Blurring Magazine Articles and Advertising

Blurring Magazine Articles and Advertising

The January Craigslist posting was blunt: “Seeking editors/writers to create attractive fashion-worthy articles that will SELL PRODUCTS.” It was just for a startup publication blurring editorial and advertising. But this month, Ellen DeGeneres is on the cover of Ladies’ Home Journal, and it’s just a tad difficult to tell the difference between the articles about her and the ads that feature her.

The help wanted ad was from whowhatwear.com: “your immediate access to fashion as portrayed by the world’s finest trendsetters.” Founded by a former Elle editor and a former Elle writer, it contains articles and video delving into the hottest fashion. The Web site doesn’t feature the commercial frankness of its Craigslist post, so there’s been no fuss.

Not so with the March issue of the previously more conservative Ladies Home Journal. The magazine’s cover photo of DeGeneres was shot by Cover Girl, which DeGeneres represents. The feature article written by the magazine’s staff is interlaced with Cover Girl ads.

The placement of the advertising pages within the editorial doesn’t violate the magazine industry’s ethical standards, but it was an “unfortunate combination,” said Sid Holt, CEO of the American Society of Magazine Editors.

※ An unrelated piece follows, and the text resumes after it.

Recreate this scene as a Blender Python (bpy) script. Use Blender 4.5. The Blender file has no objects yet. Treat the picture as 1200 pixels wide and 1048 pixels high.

The fuzzy line between editorial and advertising certainly isn’t new at fashion, beauty and lifestyle magazines. Vogue editors have been criticized for designing the windows of chichi Prada shops in Italy. And in recent years, Sarah Jessica Parker has been in a number of magazine spreads that heavily blended editorial about the actress and ads with her touting products.

But magazines have seen their number of ad pages drop for six straight quarters. In the mad search for revenue, ethically questionable practices occur more often and more blatantly, even if some embarrassment occurs from greater examination under the microscope.

For PR, the pitching atmosphere is potentially poisonous. Merely pitching editors may result in entering the chain too late. By then, content may be locked up.

A marketing manager at a major cosmetics firm, who asked not to be identified, said that PR needs to take a wide-angle approach. “You have to at least pitch to the model, because the editorial is about the lipstick she’s wearing, and even that’s most likely been decided by someone else,” she said.

Pitch the editors. But also pitch to the model and her agents. Make your move before it even gets to the magazine, and then continue with the editors.